De todos los errores de adolescencia, el más grande consiste en considerar que el mundo es eterno. Cuando éramos jóvenes creímos que todo, hasta las monturas, durarían por siempre. Y nos equivocamos. Ahora repaso mi vida en caballos, y no sé si soy más yo montado o a pie. Recuerdo a ‘Bolero’, que me enseñó el miedo al vacío de la caída, al ‘Arabito’, que ardía con el calor de mil desiertos, a la yegua del cura en el campo de Luis Fraile en Salamanca y también a Pavía sobre los verdes de Jaizubia, que no se dejaba montar por cualquiera y con la que aprendimos a confiar en las pruebas de campo. La ventaja de esos recorridos de ‘crosscountry’ es que se parecen mucho a la vida, porque los obstáculos no se pueden derribar y hay que saltarlos sí o sí, o se parten la crisma caballo y jinete. Había que apretarse, impulsarse, mirar más allá y confiar el uno en el otro. Volar. En ocasiones nos dimos trompazos galácticos y entonces Pavía se acercaba a mí y olisqueaba en busca de alguna herida. Para correr así se necesita valor y ella nunca se negó a terminar un recorrido. Seguía creyendo en mí y yo en ella. Quizás por eso, de vez en cuando, en la cuadra o en el prado, me subía a pelo, me dejaba caer sobre su cuello y canturreaba aquel corrido de Antonio Aguilar: «Recuerdo que me dijeron/Pide un deseo ‘p’ajusticiarte’./Yo quiero que me ‘afusilen’/en mi caballo/prieto azabache». Y abrazaba con manos y pies su cuerpo castaño, fuerte, caliente y redondo, para sentir su corazón y las puertas abiertas de su confianza. Veinte años después crecí y aprendí que puede haber más de un caballo de tu vida, pero no dos primeros.

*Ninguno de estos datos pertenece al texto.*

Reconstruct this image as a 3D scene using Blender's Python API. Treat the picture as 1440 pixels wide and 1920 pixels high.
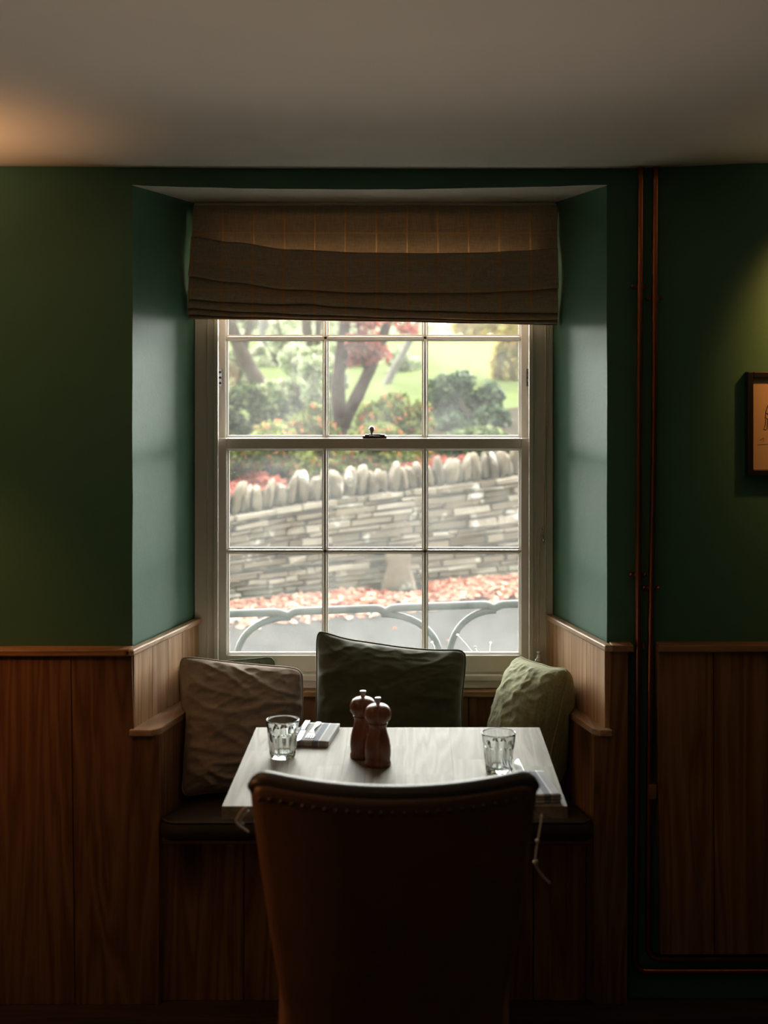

Una eternidad después, Elenita, que tiene el don de algunas mujeres con los animales, me trajo de nuevo junto a los gigantes asustadizos. Hoy comparto algunas mañanas en la Alameda con Oberón, que me mira como aquella ‘Angélica’ de Los Chalchaleros : «Tus párpados/si por instantes/te vuelven los ojos mansos,/recuerdan/cuando en el cielo de pronto se ve/que nace y muere un relámpago». Yo he temido lo que él es y él, lo que yo puedo llegar a ser, pero en el fondo de nuestro invierno aguarda un verano invencible, que escribió Camus. Recorremos un camino de sustos, recelos, cariños, broncas y concesiones que humanos y equinos transitamos desde hace más 10.000 años. Hemos inventado avionetas, helicópteros, submarinos, deportivos y motos vespa, pero seguimos subiéndonos en los caballos porque necesitamos mirar dentro los unos de los otros y buscar juntos la luz que llevamos ambos dentro.